Bridge Pose With a Block or Bolster

  • If you have trouble lifting your hips according to the correct alignment, try using blocks. Place the block or bolster under your sacrum, the spot above your tailbone. You can place your weight on the block instead of straining your back.
  • For a restorative effect, you can rest your body on a bolster that supports your shoulders, back and knees. Use another one for your ankles.
  • If you are unable to clasp your hands on the floor below your back, then let your arms remain on the sides of your body. Keep the palms face down.


Bridge Pose Variations

Once you’ve mastered the full-bridge pose, there are several bridge pose variations that you can try to further build your stamina. Here are two ways you can modify it to make it more challenging:

First Variation

You can give your spinal column a thorough work out by slightly tinkering with the pose.

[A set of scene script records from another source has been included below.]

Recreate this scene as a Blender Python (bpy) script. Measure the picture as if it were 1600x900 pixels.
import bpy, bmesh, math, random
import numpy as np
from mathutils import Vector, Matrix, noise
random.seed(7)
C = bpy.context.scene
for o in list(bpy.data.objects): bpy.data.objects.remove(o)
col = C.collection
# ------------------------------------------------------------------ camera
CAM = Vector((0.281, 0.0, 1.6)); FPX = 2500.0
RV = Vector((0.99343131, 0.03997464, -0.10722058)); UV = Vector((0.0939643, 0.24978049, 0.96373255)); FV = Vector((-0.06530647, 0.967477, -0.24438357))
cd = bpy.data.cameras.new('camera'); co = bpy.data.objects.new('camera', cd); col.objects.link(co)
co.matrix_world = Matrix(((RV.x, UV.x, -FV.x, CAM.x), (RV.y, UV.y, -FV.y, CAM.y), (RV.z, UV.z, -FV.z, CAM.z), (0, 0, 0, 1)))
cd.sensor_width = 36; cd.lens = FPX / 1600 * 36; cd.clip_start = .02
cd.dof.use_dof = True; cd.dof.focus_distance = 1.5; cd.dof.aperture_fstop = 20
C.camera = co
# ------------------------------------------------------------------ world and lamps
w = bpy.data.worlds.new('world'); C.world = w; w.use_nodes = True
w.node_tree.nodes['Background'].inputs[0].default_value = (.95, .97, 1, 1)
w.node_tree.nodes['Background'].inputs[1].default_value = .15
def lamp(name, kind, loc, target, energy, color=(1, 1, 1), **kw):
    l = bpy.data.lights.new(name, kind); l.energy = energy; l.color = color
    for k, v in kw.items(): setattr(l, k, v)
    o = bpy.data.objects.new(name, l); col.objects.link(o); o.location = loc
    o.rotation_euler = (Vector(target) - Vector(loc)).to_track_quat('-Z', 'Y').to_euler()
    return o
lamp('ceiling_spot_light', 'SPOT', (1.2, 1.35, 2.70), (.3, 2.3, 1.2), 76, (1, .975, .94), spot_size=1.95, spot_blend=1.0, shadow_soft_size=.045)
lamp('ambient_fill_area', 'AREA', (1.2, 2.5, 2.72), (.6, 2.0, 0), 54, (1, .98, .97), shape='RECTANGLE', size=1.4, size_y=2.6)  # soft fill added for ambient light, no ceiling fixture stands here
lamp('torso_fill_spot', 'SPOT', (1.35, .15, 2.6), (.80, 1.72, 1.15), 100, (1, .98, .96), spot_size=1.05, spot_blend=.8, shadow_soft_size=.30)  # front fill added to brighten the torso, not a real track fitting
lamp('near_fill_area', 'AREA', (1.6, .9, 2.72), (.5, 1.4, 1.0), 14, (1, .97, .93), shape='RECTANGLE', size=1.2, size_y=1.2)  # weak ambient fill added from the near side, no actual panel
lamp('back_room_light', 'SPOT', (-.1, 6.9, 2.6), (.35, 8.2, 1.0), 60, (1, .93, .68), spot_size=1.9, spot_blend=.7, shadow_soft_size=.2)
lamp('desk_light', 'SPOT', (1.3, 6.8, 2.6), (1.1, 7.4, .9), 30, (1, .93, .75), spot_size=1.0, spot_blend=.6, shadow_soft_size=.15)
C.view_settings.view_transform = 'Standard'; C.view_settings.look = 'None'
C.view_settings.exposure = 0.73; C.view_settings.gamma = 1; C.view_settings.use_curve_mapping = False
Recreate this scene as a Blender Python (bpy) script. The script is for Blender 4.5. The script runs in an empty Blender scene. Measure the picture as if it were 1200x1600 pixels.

Once you have achieved the bridge pose asana, you can deepen the pose by lifting your heels slightly, and pushing your tailbone towards the pubis.

You can release it by slowly coming down by rolling your back, feeling each vertebra relax as it comes down. Go back up slowly, feeling your whole back stretch, so that your spinal column gets a thorough work over.

One-Legged Bridge Pose (Eka Pada Setu Bandhasana)

You can try this extended bridge pose, bringing your one knee up to your torso and then get back into the original bridge pose.

While exhaling, bring your right knee up to your torso. As you inhale, extend your leg upwards so that it is straight and perpendicular to the floor. Hold this advanced bridge pose for about 30 seconds, and go back to the original pose as you exhale. Repeat this procedure with your left leg.




Getting the Setu Bandhasana or bridge pose steps right and doing it regularly is one of the better things that you can do for your mind and body. That said, it’s important to be aware of bridge pose precautions. Better yet, the first few times you try it, make sure that a qualified instructor is present to correct alignments so that you don’t end up unwittingly injuring yourself.